The high point of the Bombaiyer Bombete shoot was of course the chase scene at the end, where there’s a film-within-a-film sequence and Rajesh (Sharma) chases our train on horseback. He was heading a band of dacoits. The sequence was shot in Visakhapatnam.
Our costumes were all ready when someone noticed that the dresser had forgotten to get headgear for the dacoits. Someone suggested we go ahead without this accessory but dacoits don’t really look like dacoits without their turbans.
So, my friend Bhanu rushed to the local market and bought scrap red cloth from a hardware shop. We made turbans out of that for the horsemen. And then all of a sudden, it started raining! Everyone rushed for shelter. The dacoits took their horses under the trees but they all got wet and after a while there was red water dripping from their turbans. Their costumes had turned red! But as we had a long shot lined up next, it wasn’t much of a problem.
This was the film’s climax. We boarded a small passenger train with four bogies which was to chug out of Visakhapatnam station for Araku. First, we canned trolley shots of the train from a bridge. Then, the camera tracked the train from left to right. For the relation shots, Babuda needed the train to pass the same stretch in the same direction again.
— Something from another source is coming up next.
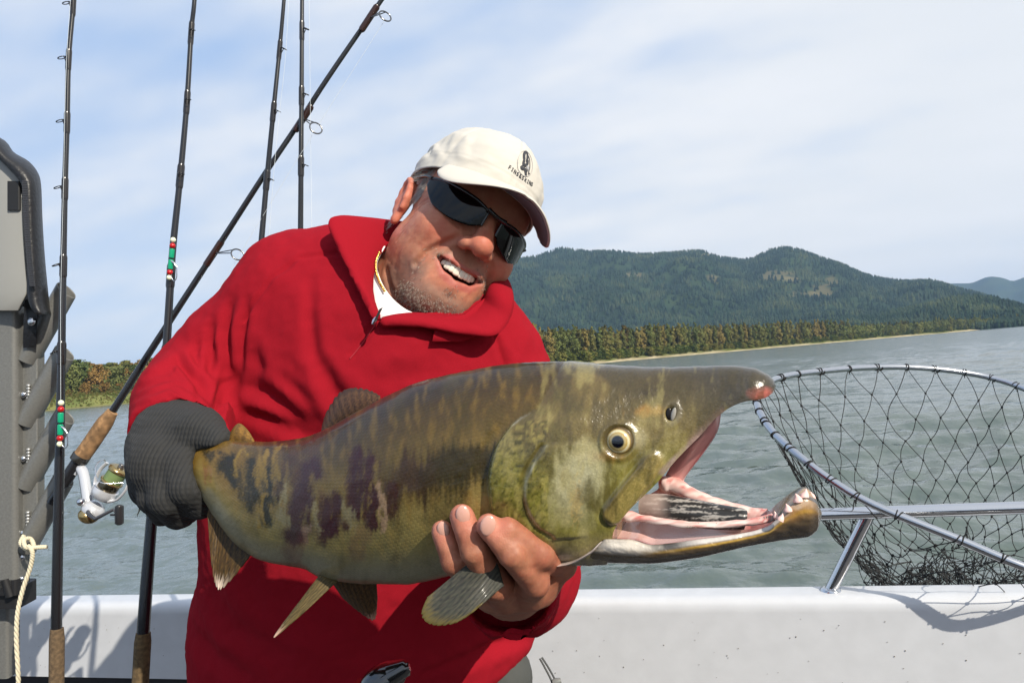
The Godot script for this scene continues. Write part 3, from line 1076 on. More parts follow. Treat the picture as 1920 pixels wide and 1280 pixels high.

But the driver said he wouldn’t do that as he didn’t have permission to fit another engine at the rear of the train and drag it to the original point. This landed us in a soup.
The horses had been brought from Bangalore and it was all a waste. But since those shots were really necessary, Babuda decided to return to Calcutta, get permission from Eastern Railways for the train’s return trip and then go back again.